## What you need to do
Search the listing for the string "pixels" and copy every line that contains it.

## The records
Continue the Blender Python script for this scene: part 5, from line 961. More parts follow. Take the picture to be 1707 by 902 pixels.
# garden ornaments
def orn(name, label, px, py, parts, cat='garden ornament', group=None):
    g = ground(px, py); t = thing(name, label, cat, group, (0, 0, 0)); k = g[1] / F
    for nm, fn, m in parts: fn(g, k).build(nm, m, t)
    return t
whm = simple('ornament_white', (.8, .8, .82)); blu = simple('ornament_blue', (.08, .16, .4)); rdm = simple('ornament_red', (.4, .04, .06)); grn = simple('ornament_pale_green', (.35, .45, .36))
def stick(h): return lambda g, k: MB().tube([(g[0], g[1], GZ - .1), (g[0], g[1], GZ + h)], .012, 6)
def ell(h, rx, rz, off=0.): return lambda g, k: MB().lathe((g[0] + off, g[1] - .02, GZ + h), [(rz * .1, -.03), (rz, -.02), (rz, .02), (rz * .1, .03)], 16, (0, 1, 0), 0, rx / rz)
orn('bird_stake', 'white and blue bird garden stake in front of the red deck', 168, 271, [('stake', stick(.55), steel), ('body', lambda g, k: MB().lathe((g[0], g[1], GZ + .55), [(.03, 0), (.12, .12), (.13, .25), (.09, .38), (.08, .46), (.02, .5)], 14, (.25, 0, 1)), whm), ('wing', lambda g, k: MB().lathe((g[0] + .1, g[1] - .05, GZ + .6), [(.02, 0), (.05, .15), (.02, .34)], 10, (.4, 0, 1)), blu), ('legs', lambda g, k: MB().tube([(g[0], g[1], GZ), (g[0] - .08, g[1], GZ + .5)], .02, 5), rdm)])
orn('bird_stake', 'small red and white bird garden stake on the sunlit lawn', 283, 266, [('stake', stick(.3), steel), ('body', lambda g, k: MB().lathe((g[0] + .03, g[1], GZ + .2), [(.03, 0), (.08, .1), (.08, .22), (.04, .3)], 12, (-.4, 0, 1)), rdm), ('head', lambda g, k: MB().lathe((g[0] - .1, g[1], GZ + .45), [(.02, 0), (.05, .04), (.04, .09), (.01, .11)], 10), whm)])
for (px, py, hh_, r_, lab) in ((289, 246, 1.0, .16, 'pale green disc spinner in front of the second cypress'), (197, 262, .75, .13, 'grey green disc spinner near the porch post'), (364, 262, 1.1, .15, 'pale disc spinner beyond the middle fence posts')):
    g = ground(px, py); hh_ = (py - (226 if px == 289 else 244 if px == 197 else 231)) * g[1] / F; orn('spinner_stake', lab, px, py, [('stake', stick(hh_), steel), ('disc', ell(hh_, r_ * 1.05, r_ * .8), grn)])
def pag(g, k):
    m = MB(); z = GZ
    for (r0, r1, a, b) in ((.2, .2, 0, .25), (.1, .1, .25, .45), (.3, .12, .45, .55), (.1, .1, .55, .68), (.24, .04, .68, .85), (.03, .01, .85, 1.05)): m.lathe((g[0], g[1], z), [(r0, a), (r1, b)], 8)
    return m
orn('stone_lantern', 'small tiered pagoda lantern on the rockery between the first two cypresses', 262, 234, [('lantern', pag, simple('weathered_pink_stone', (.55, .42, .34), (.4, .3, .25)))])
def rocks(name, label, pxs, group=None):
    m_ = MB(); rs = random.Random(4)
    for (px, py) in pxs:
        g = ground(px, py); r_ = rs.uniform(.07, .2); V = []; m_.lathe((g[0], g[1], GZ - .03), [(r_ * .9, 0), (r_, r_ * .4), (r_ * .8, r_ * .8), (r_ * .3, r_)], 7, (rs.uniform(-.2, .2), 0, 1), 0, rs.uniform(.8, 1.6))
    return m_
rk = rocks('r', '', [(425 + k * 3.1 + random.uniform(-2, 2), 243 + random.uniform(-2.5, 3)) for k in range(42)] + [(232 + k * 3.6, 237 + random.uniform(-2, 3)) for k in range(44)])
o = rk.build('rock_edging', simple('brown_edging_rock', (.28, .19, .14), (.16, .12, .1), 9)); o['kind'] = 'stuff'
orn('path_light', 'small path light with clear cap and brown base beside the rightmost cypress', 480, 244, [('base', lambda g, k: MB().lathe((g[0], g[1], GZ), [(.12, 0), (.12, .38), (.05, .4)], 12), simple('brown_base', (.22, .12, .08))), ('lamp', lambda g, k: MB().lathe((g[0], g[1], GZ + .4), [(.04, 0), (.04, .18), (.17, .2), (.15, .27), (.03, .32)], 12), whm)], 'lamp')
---
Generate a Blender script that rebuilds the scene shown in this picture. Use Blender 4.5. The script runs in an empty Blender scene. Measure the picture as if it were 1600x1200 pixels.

## Solution
Continue the Blender Python script for this scene: part 5, from line 961. More parts follow. Take the picture to be 1707 by 902 pixels.
Generate a Blender script that rebuilds the scene shown in this picture. Use Blender 4.5. The script runs in an empty Blender scene. Measure the picture as if it were 1600x1200 pixels.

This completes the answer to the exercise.